Joseph Patrick Hurley - Priesthood

Priesthood

On May 29, 1919, Hurley was ordained a priest by Bishop John Patrick Farrelly at the Cathedral of St. John the Evangelist. His first assignment was as an assistant pastor at St. Columba's Church in Youngstown, where he remained for four years. In 1923, he received an interim assignment to St. Philomena's Church in East Cleveland. Later that year, he was appointed to Immaculate Conception Church in Cleveland.

In 1927, Hurley accepted an offer to serve as secretary to Archbishop Edward Mooney, his former professor at St. Mary's Seminary and now Apostolic Delegate to India. He later accompanied Mooney to Japan when he was transferred to the Apostolic Delegation there in 1933. Following Mooney's return to the United States as Bishop of Rochester, Hurley served as chargé d'affaires of the Apostolic Delegation in Japan from 1933 to 1934. During this period, he helped resolve a conflict that arose between Japan and Canada after the newspapers in Kagoshima accused Canadian Catholic missionaries of conducting spying operations on the fortified islands off Kagoshima Bay.

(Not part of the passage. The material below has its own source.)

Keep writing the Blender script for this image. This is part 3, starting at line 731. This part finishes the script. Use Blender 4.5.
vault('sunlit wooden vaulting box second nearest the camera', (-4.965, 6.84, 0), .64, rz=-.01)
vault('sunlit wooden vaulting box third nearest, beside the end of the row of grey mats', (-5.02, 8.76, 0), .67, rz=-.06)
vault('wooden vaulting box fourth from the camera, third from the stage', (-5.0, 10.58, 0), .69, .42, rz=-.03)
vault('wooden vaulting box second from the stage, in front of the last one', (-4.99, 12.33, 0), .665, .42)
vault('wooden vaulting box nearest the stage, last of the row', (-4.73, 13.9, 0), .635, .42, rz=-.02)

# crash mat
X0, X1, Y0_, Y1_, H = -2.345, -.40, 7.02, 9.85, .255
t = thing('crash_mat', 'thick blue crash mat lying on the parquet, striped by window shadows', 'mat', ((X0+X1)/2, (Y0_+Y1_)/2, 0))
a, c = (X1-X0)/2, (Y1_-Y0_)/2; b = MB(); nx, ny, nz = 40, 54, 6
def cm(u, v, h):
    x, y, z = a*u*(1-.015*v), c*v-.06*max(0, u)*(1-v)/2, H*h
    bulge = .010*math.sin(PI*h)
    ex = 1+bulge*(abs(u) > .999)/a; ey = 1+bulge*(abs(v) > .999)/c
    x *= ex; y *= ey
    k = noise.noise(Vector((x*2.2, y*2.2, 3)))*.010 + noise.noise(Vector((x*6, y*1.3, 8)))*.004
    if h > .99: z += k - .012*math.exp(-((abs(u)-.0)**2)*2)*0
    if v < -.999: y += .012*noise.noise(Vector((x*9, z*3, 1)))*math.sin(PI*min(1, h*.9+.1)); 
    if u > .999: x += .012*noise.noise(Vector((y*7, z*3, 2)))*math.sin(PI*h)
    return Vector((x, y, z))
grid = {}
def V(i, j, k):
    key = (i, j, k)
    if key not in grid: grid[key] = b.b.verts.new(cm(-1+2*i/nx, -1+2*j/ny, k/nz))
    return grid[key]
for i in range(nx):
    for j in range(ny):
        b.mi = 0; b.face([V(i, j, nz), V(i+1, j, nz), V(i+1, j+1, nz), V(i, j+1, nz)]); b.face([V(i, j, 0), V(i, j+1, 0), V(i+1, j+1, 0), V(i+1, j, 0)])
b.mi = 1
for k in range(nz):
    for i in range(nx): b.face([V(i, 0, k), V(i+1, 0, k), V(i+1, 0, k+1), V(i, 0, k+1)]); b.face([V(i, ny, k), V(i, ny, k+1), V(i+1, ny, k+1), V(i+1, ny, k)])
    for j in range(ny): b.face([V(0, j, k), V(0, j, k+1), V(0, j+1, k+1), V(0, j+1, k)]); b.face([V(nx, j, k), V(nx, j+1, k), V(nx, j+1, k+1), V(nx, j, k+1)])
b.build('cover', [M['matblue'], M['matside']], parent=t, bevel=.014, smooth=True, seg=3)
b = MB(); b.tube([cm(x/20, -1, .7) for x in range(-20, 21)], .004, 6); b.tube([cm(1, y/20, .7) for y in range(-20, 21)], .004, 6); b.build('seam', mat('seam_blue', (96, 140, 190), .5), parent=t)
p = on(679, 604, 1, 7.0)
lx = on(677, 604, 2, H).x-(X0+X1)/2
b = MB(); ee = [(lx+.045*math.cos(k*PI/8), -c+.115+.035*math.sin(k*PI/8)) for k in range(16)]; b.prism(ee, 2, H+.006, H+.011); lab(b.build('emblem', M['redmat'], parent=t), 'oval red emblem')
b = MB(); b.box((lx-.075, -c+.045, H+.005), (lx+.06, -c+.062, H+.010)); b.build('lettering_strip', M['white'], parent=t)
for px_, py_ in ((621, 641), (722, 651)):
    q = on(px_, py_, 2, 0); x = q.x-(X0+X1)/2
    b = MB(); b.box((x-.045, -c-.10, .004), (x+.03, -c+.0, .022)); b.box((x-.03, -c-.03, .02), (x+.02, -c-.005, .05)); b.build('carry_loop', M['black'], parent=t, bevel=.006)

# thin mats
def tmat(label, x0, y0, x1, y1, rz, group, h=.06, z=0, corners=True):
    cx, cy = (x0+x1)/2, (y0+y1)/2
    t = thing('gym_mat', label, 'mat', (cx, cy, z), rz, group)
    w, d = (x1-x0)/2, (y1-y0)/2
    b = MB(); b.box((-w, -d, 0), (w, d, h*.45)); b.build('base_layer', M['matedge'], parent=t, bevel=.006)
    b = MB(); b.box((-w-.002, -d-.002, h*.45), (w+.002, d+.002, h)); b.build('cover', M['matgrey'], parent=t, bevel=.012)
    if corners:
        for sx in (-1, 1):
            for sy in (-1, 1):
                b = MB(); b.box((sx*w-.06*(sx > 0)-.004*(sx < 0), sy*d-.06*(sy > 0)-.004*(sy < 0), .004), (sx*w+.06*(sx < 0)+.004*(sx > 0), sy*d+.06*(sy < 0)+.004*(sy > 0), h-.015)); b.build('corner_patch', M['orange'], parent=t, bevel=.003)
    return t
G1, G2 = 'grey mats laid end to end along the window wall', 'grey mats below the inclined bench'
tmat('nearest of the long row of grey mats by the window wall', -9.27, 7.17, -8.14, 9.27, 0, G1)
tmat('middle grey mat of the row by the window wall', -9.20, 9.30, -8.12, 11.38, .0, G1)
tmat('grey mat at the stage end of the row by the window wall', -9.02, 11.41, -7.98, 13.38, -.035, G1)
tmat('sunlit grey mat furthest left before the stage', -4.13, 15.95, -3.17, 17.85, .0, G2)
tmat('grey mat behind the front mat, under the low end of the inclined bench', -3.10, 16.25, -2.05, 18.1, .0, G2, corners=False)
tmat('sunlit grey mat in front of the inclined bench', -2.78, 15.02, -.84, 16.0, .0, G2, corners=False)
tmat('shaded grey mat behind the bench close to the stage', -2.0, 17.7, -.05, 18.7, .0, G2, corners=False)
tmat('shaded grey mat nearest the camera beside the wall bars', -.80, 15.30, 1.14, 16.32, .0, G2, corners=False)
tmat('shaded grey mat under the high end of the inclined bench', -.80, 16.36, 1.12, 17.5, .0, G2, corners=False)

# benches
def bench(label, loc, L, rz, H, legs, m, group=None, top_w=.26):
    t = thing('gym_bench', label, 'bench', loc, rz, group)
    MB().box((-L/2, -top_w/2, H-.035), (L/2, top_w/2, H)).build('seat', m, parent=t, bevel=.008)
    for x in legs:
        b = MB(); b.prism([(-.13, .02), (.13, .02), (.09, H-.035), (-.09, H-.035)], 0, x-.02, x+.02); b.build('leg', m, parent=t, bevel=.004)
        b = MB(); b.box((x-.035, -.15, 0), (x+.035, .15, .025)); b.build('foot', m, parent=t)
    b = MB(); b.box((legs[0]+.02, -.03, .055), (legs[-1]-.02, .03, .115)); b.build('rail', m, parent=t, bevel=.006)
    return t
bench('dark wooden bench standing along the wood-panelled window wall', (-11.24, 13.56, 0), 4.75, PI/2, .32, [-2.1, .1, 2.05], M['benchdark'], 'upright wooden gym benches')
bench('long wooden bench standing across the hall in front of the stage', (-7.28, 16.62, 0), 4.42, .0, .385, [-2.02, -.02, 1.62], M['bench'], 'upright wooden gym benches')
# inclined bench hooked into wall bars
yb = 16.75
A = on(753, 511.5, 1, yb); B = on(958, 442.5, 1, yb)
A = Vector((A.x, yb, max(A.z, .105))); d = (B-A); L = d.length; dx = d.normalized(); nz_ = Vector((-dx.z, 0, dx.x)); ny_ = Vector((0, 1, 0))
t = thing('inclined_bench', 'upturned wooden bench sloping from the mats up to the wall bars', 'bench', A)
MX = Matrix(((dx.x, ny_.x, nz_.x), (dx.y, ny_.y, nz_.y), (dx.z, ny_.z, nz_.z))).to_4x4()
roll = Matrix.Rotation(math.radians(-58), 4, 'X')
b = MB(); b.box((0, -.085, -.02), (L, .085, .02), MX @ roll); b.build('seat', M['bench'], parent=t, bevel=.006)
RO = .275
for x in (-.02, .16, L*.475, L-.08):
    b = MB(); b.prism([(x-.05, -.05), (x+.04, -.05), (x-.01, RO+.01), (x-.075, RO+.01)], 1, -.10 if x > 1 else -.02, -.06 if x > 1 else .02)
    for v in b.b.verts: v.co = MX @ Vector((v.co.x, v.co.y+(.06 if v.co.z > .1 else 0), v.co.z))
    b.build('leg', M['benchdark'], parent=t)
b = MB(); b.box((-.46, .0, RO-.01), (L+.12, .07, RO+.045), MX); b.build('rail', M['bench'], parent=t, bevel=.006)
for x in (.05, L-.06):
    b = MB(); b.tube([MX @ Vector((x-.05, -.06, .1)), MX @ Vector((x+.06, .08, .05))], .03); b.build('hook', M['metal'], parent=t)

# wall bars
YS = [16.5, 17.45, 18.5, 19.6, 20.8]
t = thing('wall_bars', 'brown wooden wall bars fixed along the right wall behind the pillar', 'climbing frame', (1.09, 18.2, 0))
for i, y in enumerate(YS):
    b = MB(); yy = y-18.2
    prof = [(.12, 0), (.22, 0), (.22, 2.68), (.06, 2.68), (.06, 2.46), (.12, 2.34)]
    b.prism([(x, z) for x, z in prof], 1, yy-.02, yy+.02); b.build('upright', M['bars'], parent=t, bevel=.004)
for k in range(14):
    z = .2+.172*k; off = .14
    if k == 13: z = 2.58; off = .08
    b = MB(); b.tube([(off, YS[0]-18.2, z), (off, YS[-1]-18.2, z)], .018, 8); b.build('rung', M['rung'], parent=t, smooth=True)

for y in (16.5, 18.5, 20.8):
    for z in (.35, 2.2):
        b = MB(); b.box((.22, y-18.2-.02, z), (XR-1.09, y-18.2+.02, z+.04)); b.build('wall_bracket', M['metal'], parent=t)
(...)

Hurley was named a Domestic Prelate by Pope Pius XI in 1934. That same year, he became the first American to serve as an official of the Vatican Secretariat of State. During his work at the Secretariat of State, he acted as a liaison between the Holy See and the American Catholic hierarchy. He thus played an influential role in shaping the Vatican's policy towards Father Charles Coughlin, a controversial Michigan priest and radio personality.